The thing that blows Miles away -- and so many other people -- is that "the organization" is so busy being afraid of the questions -- or formulating pat answers according to their personal and occasionally unbiblical dogma that it would rather not have "those kinds" of people around rather than dealing with their honest questions and searching. Why do we feel like we have to have it cut, dried, tied and offered up onto a plate to people we'd like to tie up and force feed a believe system we've come to accept and very rarely question?

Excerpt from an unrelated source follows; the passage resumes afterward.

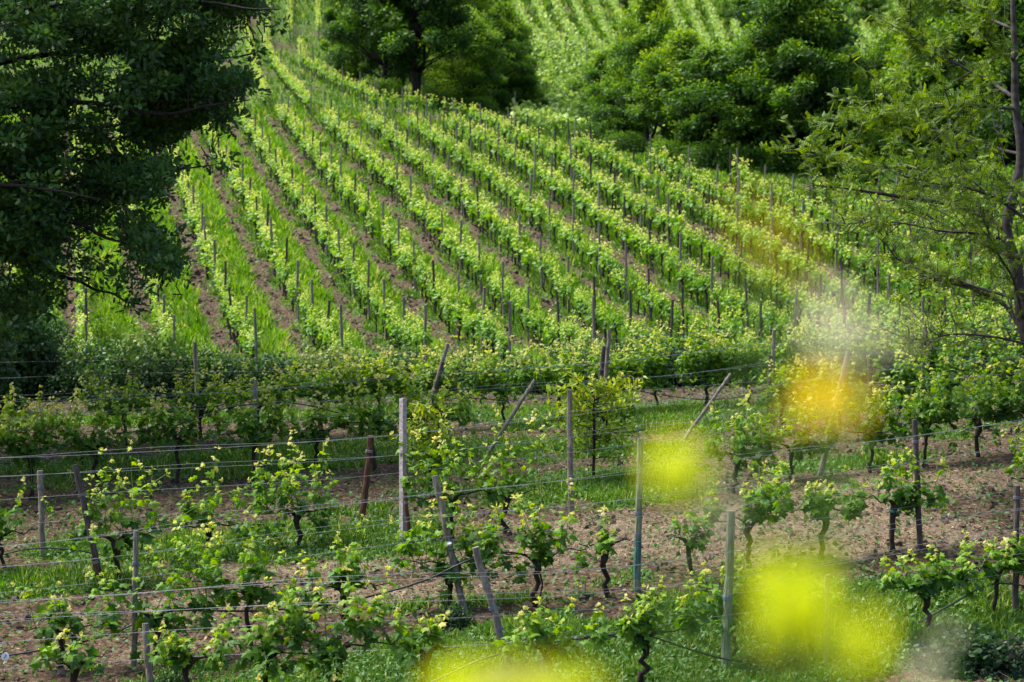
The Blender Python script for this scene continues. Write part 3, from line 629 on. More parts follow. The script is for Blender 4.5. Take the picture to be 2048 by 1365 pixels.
fpost(P, (1842,822), (1850,655), 8.5, M['postdark'], 'brown post at right before the far end of the hillside rows', [(.8, 'wire')])
NPF = 31
# hillside posts
hp = []
for i in ROWI:
    y0, y1 = row_ends(i); Y = y0; 
    while Y < y1:
        x, _ = row_pt(i, Y); hp.append((Y, x, i)); Y += 3.5 + R.normal() * .25
    hp.append((y1 + .3, row_pt(i, y1)[0], i))
hp = [v for v in hp if abs(v[1]) < .3 * v[0]]; hp.sort()
PV = []
for k in range(6):
    g = post_geo((0, 0, -.12), (R.normal() * .05, R.normal() * .05, 1.82 + R.normal() * .08), .042, .038, 7, .12); PV.append((g, g.build('hill_post_shaft', M['post' if k % 4 else 'postdark'])))
selp = [v for v in hp if -.235 * v[0] < v[1] < .262 * v[0]][:300 - NPF - 2]; visp = set(id(v) for v in selp)
rl = sorted(set(v[2] for v in selp)); idx = {}
G = Geo()
for v in hp:
    Y, x, i = v; z = float(h(x, Y)); k = R.randint(6)
    if id(v) in visp:
        idx[i] = idx.get(i, 0) + 1
        tag(link('trellis_post', PV[k][1], None, (x, Y, z), R.rand() * 6, R.uniform(.92, 1.12)), 'grey post, %s up from the hedge in the %s hillside row from the left' % (od(idx[i]), od(rl.index(i) + 1)), 'post', 'posts of the hillside rows')
    else: G.merge(PV[k][0], rot(R.rand() * 6), np.array([x, Y, z]))
for l in UP[:5] + UP[7:8]:
    A_, B_ = hit(*l[0], .9, 60), hit(*l[-1], .9, 60)
    for q in np.linspace(0, 1, 6):
        x, y = (A_ + (B_ - A_) * q)[:2]; G.merge(PV[0][0], rot(R.rand() * 6), np.array([x, y, float(h(x, y))]))
tag(link('distant_posts', G.build('distant_posts', M['post'])), 'many thin grey posts in the upper hillside rows', 'posts', kind='stuff')

# ------------------------------------------------------------ wires and hoses
WN = ['lowest', 'second', 'third', 'top']
for r in range(5):
    xs = np.arange(FRW[r][0, 0], FRW[r][-1, 0], .45)
    for k, hh in enumerate((.66, 1.0, 1.3, 1.62)):
        yy = row_x(r, xs); ys = np.convolve(np.pad(yy, 4, 'edge'), np.ones(9) / 9, 'valid')
        z = h(xs, ys) + hh * (.95 if r else .78); z = np.convolve(np.pad(z, 6, 'edge'), np.ones(13) / 13, 'valid') + .012 * np.sin(xs * .9 + k) + .03 * np.sin(xs * .33 + 2 * k)
        g = Geo(); g.tube(np.stack([xs, ys - .05 + .012 * k, z], 1), .0023, 4, .5, cap=False)
        if k in (2, 3) and r < 4: g.tube(np.stack([xs, ys + .05, z + .012 + .035 * np.sin(xs * 1.1 + 2 * r + k)], 1), .002, 4, .5, cap=False)
        tag(link('trellis_wire', g.build('trellis_wire', M['wire'])), '%s grey wire%s strung between the posts of the %s' % (WN[k], ' pair' if (k > 1 and r < 4) else '', ROWN[r]), 'wire', 'trellis wires of the foreground rows')
def hose(pts, r, label, rad=.013, dz=0):
    """black pipe through photo points at the distance of row r"""
    Q = []
    for a, b in pts:
        rr = ray(a, b); lo = np.arange(18, 60, .05); X = lo * rr[0]; Yv = lo * rr[1]
        k = np.argmin(np.abs(Yv - row_x(r, X))); Q.append(rr * (lo[k] - .08))
    Q = np.array(Q); n = len(Q); t = np.arange(n); T = np.linspace(0, n - 1, n * 8)
    S = np.stack([np.interp(T, t, Q[:, i]) for i in range(3)], 1)
    for _ in range(3): S[1:-1] = (S[:-2] + 2 * S[1:-1] + S[2:]) / 4
    for _ in range(3): S[1:-1] = (S[:-2] + 2 * S[1:-1] + S[2:]) / 4
    g = Geo(); g.tube(S, rad, 6, .5); tag(link('irrigation_hose', g.build('irrigation_hose', M['hose'], True)), label, 'hose', 'black irrigation hoses'); return Q
Q = hose([(-40,1318),(12,1312),(150,1290),(240,1262),(300,1232),(350,1220),(520,1224),(690,1206),(800,1178),(860,1158),(920,1128),(970,1108),(1020,1104),(1055,1112),(1078,1140),(1086,1170),(1078,1200),(1070,1212)], 1, 'black hose sagging from left edge to the tied vine in the second row', .012)
g = Geo(); c = Q[1] + np.array([0, -.03, 0]); g.tube([c, c + (0, -.012, .002)], .046, 14, .5); d0 = thing('hose_tag', 'small round white tag on the black hose at the left edge', 'tag', c); g2 = Geo(); g2.tube([(0, 0, 0), (0, -.012, .002)], .046, 14, .5); link('disc', g2.build('tag_disc', M['white']), d0)
g2 = Geo(); th = np.linspace(0, 1, 9); g2.tube(np.stack([.014 * np.sin(th * 6.28), np.full(9, -.014), .026 - .052 * th], 1), .0045, 4, .5); link('mark', g2.build('tag_mark', M['hose']), d0)
hose([(780,1400),(870,1362),(960,1318),(1100,1285),(1240,1268),(1290,1268),(1380,1300),(1460,1322),(1560,1326),(1680,1310),(1760,1285),(1830,1250),(1910,1205),(1960,1175),(2000,1165),(2090,1178)], 0, 'black hose looping along the nearest row to the right edge', .011)
hose([(-40,1122),(40,1100),(90,1096),(150,1100),(200,1110),(245,1118)], 2, 'black hose in the third row at the left edge', .010)
hose([(225,868),(330,858),(400,836),(460,813),(565,804),(625,812),(690,830)], 3, 'black hose hanging behind the leafy vines at left', .011)
hose([(660,835),(760,832),(850,815),(900,797),(960,797),(1020,803),(1090,797)], 4, 'black hose behind the slanting brace pole left of the sapling', .011)
hose([(1190,772),(1230,775),(1290,785),(1390,800),(1470,798),(1530,778),(1580,758),(1680,762),(1780,770),(1900,745),(2060,715)], 4, 'black hose running right from the sapling below the vines', .011)

# ------------------------------------------------------------ bushes
def bush_geo(w, d, hh, n, lsz, tm, t0=.3, stems=14, mound=2.2):
    L, S = Geo(), Geo()
    q = R.normal(size=(n, 3)); q /= np.linalg.norm(q, axis=1)[:, None]; q[:, 2] = np.abs(q[:, 2]); rr = R.rand(n) ** .38
    P = q * rr[:, None] * [w, d, hh]; az = q[:, 0] * 2.7; lump = fbm(P[:, 0] * mound + 9, P[:, 1] * mound + P[:, 2] * mound, R.randint(99))
    P *= (.68 + .62 * lump)[:, None]; k = lump > .27; P, q, rr, lump = P[k], q[k], rr[k], lump[k]; n = len(P)
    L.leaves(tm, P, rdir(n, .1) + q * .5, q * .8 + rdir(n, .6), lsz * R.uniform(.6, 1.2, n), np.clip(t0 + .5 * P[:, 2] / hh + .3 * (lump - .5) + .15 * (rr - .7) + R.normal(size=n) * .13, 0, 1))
    for _ in range(stems):
        a = R.rand() * 6.28; e = np.array([math.cos(a) * w * .7, math.sin(a) * d * .7, hh * R.uniform(.5, .95)])
        S.tube(curve((e[0] * .1, e[1] * .1, -.05), e, 6, .05), np.linspace(.018, .006, 6), 4, .5)
    return L, S
BV = []
for k in range(4):
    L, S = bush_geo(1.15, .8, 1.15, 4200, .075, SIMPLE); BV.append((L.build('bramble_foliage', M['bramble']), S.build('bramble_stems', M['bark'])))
def bush(name, var, px, py, sc, label, cat='bush', group=None, z0=15):
    p = hit(px, py, 0, z0); o = thing(name, label, cat, p, R.rand() * .6 - .3 + R.choice([0, math.pi]), group, sc)
    link('foliage', var[0], o); link('stems', var[1], o); return o
BB = [(60,800,(1.2,1,1.5),'dark bramble bush in the hedge at the left edge'),(190,800,(1.15,1,1.25),'dark bramble bush under the oak beside the hillside rows'),(300,803,(1.3,1,1.45),'largest dark bramble bush, left of the tall grey post'),(430,800,(1.2,1,1.15),'bramble bush directly right of the tall grey post'),
 (550,796,(1.1,1,1.0),'bramble bush below the second hillside row'),(670,794,(1.15,1,1.0),'bramble bush below the third hillside row'),(790,790,(1.1,1,.95),'bramble bush left of the slanting post'),(910,786,(1.15,1,.9),'bramble bush right of the slanting post'),
 (1040,784,(1.1,1,.85),'low bramble bush behind the slanting brace pole'),(1160,780,(1.1,1,1.0),'dark bramble bush left of the post pair above the sapling'),(1285,776,(1.15,1,1.1),'dark bramble bush right of the post pair above the sapling'),(1400,772,(1.1,1,1.1),'bramble bush behind the thin slanting brace pole'),
 (1510,768,(1.1,1,1.0),'bramble bush left of the orange flower blur'),(1630,764,(1.15,1,1.0),'bramble bush behind the orange flower blur'),(1745,758,(1.1,1,1.1),'dark bramble bush behind the dark upright post at right'),(1870,750,(1.2,1,1.15),'bramble bush beside the brown post at right'),(1990,742,(1.2,1,1.3),'dark bramble bush at the right edge under the locust')]
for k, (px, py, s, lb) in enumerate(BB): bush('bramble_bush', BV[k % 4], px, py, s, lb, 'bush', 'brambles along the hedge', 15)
TV = []
for k in range(2):
    L, S = bush_geo(.8, .7, 1.5, 5200, .10, FROND, .25, 12, 1.6); TV.append((L.build('shrub_foliage', M['broom']), S.build('shrub_stems', M['bark'])))
for px, py, s, lb in [(215,742,(1.0,1,1.1),'bright feathery shrub at left between two hillside rows'),(345,752,(.75,.8,.8),'small bright feathery shrub beside the tall grey post'),(275,760,(.8,.8,.9),'bright green shrub behind the largest dark bramble bush'),(395,757,(.55,.6,.6),'smallest bright shrub below the first hillside row')]:
    bush('feathery_shrub', TV[R.randint(2)], px, py, s, lb, 'shrub', 'bright shrubs at the foot of the slope')
DV = []
for k in range(2):
    L, S = bush_geo(1.3, 1.1, 2.6, 9000, .10, SIMPLE, -.12, 12, 1.2); DV.append((L.build('dark_shrub_foliage', M['oak']), S.build('dark_shrub_stems', M['bark'])))
for px, py, s, lb in [(10,800,(1.1,1,1.25),'tall dark shrub at the left edge under the oak'),(-90,830,(1.2,1,1.3),'tall dark shrub outside the hedge at the left edge'),(85,790,(.7,.8,.8),'dark shrub next to the leftmost visible hillside row')]:
    bush('dark_shrub', DV[R.randint(2)], px, py, s, lb, 'shrub', 'dark shrubs under the oak')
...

I have beliefs. I like to believe that the things I would die for a biblical and right. Those things are few and far between, because much of what has made up my "religion" has very little to do with truth and much more to do with creed -- what I choose to believe. But for me, that's the beauty of faith. It's belief in things not seen -- beyond proof. Things that sing to our spirit -- things that light in our souls, transported by a G-d who desires to know us on a personal, intimate level. It's relationship -- like I have with my husband, or children, or dearest friends.

I believe that a "religion" that can be that way will be attractive to everyone searching. I know it is to Miles. He's told me that, if the response I give him were the responses he'd gotten at "church" (organization), he probably would be a part. It's not selling G-d short, or "watering down the gospel" (if anything, I think people who say those things are afraid of not having a faith strong enough to endure the questions). It's allowing G-d to be who he says he is, and making myself available to him without conditions imposed by my limited believe system.

But then, I'm not afraid of handing over control to G-d ... most of the time.

1 comment:

Butterflygirl said...

I think Miles and I think a bit alike. That is soooo true...it's like every thing that comes out in media involving church-ology (lack of a word) the church responds to...and it's either this stance "against" or "support"...like the Da Vinci Code..."against" it's all bad...or Amazing Grace..."support" it's all good. And I agree with Miles that it doesn't matter whether those things are true or not...we should be safe to ask the questions. We should be able to bounce...because the brick walls are coming down!